→ **Problem**
Your task is to output the data exactly as it stands.
-- BEGIN Collected material --
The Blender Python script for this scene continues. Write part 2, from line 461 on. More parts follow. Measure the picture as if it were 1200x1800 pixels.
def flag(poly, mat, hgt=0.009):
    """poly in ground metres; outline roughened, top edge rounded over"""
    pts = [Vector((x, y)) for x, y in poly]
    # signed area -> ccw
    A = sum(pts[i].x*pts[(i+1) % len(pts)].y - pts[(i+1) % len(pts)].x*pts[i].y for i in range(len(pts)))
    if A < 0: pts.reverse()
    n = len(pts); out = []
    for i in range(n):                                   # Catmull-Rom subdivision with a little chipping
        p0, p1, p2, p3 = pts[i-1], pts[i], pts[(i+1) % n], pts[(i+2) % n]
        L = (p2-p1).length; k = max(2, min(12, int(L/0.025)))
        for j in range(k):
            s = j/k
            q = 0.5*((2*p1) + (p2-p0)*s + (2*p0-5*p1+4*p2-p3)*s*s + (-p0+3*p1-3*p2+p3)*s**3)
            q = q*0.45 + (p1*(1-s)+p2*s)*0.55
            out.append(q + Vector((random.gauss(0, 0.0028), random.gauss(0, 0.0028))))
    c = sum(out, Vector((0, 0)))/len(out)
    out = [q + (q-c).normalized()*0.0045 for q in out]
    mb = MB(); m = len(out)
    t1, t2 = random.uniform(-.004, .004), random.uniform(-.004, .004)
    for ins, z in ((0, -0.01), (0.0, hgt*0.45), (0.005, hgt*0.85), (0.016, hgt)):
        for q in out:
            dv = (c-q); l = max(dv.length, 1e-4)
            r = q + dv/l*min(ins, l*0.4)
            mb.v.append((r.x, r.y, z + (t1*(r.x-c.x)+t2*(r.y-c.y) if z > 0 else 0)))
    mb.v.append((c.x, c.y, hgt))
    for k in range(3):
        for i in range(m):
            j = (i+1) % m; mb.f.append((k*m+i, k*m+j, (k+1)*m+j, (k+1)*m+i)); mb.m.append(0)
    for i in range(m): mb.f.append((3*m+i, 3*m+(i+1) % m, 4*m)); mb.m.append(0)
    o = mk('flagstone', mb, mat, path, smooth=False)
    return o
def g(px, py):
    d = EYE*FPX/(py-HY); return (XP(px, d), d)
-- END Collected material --
→ **Exercise solution**
The Blender Python script for this scene continues. Write part 2, from line 461 on. More parts follow. Measure the picture as if it were 1200x1800 pixels.
def flag(poly, mat, hgt=0.009):
    """poly in ground metres; outline roughened, top edge rounded over"""
    pts = [Vector((x, y)) for x, y in poly]
    # signed area -> ccw
    A = sum(pts[i].x*pts[(i+1) % len(pts)].y - pts[(i+1) % len(pts)].x*pts[i].y for i in range(len(pts)))
    if A < 0: pts.reverse()
    n = len(pts); out = []
    for i in range(n):                                   # Catmull-Rom subdivision with a little chipping
        p0, p1, p2, p3 = pts[i-1], pts[i], pts[(i+1) % n], pts[(i+2) % n]
        L = (p2-p1).length; k = max(2, min(12, int(L/0.025)))
        for j in range(k):
            s = j/k
            q = 0.5*((2*p1) + (p2-p0)*s + (2*p0-5*p1+4*p2-p3)*s*s + (-p0+3*p1-3*p2+p3)*s**3)
            q = q*0.45 + (p1*(1-s)+p2*s)*0.55
            out.append(q + Vector((random.gauss(0, 0.0028), random.gauss(0, 0.0028))))
    c = sum(out, Vector((0, 0)))/len(out)
    out = [q + (q-c).normalized()*0.0045 for q in out]
    mb = MB(); m = len(out)
    t1, t2 = random.uniform(-.004, .004), random.uniform(-.004, .004)
    for ins, z in ((0, -0.01), (0.0, hgt*0.45), (0.005, hgt*0.85), (0.016, hgt)):
        for q in out:
            dv = (c-q); l = max(dv.length, 1e-4)
            r = q + dv/l*min(ins, l*0.4)
            mb.v.append((r.x, r.y, z + (t1*(r.x-c.x)+t2*(r.y-c.y) if z > 0 else 0)))
    mb.v.append((c.x, c.y, hgt))
    for k in range(3):
        for i in range(m):
            j = (i+1) % m; mb.f.append((k*m+i, k*m+j, (k+1)*m+j, (k+1)*m+i)); mb.m.append(0)
    for i in range(m): mb.f.append((3*m+i, 3*m+(i+1) % m, 4*m)); mb.m.append(0)
    o = mk('flagstone', mb, mat, path, smooth=False)
    return o
def g(px, py):
    d = EYE*FPX/(py-HY); return (XP(px, d), d)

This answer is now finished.